Dans le cas enfin d'un contribuable qui exerçait concurremment les professions de commissionnaire de transports et de transporteur public, et qui, après avoir aliéné les véhicules qu'il possédait, a tout d'abord loué à un tiers, ses cartes de transporteur, puis les a vendues, il a été jugé que la location des cartes devait être regardée comme un mode particulier d'exploitation du fonds de commerce de transporteur public. La vente ultérieure des cartes - qui a entraîné, conformément à la réglementation en vigueur, cession de la partie du fonds de commerce qui leur était attachée - doit être considérée comme une cession partielle d'entreprise (CE, arrêt du 6 mars 1963, req. n° 53236, RO. p. 300).

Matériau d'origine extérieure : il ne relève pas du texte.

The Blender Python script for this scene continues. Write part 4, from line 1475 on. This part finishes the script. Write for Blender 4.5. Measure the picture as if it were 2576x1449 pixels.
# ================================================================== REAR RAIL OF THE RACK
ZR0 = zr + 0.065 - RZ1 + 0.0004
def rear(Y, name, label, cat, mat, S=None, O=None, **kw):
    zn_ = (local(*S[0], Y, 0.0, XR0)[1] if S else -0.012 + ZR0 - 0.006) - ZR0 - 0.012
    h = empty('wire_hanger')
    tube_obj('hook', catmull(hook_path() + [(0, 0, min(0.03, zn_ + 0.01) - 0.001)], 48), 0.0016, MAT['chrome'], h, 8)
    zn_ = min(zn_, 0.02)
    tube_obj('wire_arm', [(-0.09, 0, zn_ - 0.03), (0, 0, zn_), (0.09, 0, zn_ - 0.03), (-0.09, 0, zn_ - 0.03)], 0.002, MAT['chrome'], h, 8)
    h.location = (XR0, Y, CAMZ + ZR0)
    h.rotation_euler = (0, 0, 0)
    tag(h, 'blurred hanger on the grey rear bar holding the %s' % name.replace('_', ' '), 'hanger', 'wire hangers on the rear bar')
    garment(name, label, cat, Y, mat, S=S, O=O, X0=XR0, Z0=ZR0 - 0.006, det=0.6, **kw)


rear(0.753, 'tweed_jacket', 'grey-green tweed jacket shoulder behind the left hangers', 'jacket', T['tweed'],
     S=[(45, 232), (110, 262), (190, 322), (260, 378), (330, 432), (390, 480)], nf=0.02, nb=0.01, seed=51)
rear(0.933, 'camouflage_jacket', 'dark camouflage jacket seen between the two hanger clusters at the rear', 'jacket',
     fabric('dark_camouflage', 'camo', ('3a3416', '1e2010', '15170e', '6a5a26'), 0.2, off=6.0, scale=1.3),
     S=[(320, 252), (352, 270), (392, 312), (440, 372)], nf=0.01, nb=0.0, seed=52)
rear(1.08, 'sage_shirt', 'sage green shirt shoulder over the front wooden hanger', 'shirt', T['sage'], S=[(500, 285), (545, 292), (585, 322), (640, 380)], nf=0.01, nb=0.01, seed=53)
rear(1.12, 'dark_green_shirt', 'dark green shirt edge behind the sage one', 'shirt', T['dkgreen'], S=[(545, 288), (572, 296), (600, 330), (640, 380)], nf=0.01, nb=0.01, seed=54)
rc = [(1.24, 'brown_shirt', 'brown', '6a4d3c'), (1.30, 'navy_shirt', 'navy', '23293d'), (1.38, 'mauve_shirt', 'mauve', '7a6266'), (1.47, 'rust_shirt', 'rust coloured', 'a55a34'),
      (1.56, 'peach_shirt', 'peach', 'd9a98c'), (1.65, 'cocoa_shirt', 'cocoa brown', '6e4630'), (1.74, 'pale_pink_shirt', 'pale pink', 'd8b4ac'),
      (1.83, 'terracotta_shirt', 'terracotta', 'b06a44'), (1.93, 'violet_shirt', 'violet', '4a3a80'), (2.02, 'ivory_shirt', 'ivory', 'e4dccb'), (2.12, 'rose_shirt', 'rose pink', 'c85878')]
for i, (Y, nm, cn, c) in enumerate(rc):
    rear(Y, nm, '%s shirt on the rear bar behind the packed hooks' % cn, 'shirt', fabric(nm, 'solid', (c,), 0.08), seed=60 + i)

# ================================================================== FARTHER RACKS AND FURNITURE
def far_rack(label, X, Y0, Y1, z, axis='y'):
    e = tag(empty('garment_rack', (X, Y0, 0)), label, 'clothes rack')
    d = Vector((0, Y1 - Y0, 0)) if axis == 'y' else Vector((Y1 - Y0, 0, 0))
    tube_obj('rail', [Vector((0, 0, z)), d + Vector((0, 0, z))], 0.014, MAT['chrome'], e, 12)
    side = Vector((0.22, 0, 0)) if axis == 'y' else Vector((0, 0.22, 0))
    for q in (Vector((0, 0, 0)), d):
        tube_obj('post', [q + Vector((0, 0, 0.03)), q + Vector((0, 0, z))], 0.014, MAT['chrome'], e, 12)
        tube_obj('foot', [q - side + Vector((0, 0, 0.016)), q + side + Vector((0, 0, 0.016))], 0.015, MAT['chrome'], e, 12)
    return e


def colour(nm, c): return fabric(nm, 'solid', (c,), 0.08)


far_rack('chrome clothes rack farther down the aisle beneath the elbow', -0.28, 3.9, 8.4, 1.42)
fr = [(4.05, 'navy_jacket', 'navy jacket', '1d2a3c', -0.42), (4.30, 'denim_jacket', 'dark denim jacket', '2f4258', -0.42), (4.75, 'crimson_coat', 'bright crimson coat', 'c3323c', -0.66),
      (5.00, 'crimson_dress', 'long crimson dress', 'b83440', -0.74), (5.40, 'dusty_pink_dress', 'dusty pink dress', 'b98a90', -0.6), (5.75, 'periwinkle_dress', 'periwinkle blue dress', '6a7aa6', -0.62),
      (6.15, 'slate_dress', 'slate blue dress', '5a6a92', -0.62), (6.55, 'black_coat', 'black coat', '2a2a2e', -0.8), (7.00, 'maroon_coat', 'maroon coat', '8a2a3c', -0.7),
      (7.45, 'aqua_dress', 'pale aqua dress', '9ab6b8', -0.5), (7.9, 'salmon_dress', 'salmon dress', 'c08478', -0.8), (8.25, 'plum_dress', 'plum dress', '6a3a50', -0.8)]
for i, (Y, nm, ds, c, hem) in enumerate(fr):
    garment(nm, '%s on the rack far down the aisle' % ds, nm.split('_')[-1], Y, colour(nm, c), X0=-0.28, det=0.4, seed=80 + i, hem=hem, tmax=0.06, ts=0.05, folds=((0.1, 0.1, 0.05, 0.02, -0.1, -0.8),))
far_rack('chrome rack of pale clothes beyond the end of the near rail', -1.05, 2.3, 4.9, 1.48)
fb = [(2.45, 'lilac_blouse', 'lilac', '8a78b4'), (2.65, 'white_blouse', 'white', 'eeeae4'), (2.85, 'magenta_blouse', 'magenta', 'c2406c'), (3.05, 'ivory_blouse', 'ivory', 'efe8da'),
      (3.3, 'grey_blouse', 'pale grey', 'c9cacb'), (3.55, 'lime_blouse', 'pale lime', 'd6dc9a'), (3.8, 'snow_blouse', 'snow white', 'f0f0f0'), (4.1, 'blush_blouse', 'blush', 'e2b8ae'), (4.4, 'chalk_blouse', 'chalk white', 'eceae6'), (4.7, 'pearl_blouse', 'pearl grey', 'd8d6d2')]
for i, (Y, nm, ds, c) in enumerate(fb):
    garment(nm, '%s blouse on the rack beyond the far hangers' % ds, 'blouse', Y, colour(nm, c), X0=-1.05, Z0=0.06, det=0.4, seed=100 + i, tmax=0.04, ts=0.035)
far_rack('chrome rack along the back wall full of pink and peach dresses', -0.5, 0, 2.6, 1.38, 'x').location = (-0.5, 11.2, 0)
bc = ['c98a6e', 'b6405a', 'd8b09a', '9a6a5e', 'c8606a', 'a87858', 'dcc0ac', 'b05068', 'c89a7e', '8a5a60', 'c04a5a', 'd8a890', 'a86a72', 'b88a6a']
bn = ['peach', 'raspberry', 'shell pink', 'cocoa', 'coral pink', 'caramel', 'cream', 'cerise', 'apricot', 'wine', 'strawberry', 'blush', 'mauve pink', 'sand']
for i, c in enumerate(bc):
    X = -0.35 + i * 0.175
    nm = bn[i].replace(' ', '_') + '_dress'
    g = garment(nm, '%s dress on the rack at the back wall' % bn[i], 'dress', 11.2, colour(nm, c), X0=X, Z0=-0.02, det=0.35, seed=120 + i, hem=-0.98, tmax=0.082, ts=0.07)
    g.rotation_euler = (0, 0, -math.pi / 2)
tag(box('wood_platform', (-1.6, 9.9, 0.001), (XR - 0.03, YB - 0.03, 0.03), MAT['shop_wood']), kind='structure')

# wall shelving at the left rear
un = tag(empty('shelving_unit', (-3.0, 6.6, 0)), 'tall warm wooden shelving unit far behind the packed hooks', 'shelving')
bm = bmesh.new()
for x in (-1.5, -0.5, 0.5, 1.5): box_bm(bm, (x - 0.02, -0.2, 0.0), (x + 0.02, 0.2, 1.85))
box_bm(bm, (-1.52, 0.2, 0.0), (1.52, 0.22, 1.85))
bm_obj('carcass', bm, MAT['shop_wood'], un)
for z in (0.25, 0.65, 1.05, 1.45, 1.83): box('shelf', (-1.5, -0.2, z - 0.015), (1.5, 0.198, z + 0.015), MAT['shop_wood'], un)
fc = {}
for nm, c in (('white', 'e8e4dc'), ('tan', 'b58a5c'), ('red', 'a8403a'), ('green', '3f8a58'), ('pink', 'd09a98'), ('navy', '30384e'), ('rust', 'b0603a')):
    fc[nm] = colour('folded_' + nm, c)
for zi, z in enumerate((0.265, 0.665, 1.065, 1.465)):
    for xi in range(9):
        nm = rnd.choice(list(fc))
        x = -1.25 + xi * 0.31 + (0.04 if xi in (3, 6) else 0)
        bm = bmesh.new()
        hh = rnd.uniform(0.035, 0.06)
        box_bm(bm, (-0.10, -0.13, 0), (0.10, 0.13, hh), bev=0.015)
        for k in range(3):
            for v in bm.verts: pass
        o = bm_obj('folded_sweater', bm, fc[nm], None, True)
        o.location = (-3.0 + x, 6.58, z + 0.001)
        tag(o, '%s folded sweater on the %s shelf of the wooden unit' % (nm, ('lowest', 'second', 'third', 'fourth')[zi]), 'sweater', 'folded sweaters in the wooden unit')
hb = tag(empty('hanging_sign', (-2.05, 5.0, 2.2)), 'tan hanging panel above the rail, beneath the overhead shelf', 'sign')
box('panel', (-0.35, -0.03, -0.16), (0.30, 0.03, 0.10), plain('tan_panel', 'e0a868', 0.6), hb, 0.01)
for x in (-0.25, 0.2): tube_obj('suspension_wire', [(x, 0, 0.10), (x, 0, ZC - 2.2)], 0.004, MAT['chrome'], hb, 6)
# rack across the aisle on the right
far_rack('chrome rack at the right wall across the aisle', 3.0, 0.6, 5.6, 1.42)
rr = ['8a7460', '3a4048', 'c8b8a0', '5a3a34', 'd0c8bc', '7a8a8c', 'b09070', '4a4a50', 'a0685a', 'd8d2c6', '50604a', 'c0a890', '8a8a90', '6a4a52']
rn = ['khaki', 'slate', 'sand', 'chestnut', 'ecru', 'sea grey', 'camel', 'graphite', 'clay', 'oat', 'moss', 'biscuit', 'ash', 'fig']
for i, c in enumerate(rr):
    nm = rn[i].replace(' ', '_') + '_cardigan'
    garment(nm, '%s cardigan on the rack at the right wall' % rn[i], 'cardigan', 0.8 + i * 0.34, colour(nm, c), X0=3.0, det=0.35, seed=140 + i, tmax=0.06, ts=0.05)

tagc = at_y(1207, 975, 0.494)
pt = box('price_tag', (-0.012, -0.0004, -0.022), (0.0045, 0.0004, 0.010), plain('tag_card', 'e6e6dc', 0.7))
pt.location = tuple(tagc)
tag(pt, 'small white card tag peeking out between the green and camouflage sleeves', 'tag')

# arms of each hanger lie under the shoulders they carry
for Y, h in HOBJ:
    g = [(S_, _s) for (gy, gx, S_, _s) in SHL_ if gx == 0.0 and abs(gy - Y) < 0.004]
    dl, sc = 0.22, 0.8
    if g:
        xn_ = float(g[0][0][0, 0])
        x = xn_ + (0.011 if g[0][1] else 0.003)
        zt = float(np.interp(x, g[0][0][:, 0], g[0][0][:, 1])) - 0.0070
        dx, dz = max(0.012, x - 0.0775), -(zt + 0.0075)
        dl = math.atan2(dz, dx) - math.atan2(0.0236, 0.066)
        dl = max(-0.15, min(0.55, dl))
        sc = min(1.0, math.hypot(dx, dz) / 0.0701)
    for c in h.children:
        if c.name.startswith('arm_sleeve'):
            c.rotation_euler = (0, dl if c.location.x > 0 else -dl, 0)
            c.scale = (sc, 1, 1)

10En revanche, le Conseil d'État a pris des décisions contraires dans les cas suivants :
- un contribuable qui louait la totalité des éléments corporels et incorporels d'une usine à une société, avait vendu à celle-ci le matériel et l'agencement de cet établissement industriel, à l'exclusion des immeubles et des éléments incorporels qu'il continuait à donner en location. Cette opération a été regardée pour l'intéressé, qui demeurait loueur de fonds de commerce, non comme une cession partielle d'entreprise, mais comme une simple cession d'éléments d'actif (CE, arrêt du 5 juin 1961, req. n° 47601) ;
- de même, la cession par une entreprise, d'un immeuble à usage d'hôtel à l'exclusion de tout élément de fonds de commerce ne peut être regardée comme une cession partielle d'entreprise (CE, arrêt du 17 avril 1967, req. n° 69053, RJCD, 1re partie, p. 105) ;
- la Haute Assemblée a jugé également que le transfert dans le patrimoine privé d'un exploitant de garage, d'un terrain recouvert de constructions légères qui était inscrit dans la comptabilité commerciale de l'entreprise ne saurait être regardé comme constituant une cession partielle de cette entreprise dès lors que ledit terrain n'était pas utilisé pour l'exploitation du garage auquel il était attenant et que l'intéressé n'y exerçait plus aucune autre activité professionnelle depuis plusieurs années (CE, arrêt du 13 novembre 1968, req. n° 72133, RJCD, 1re partie, p. 328).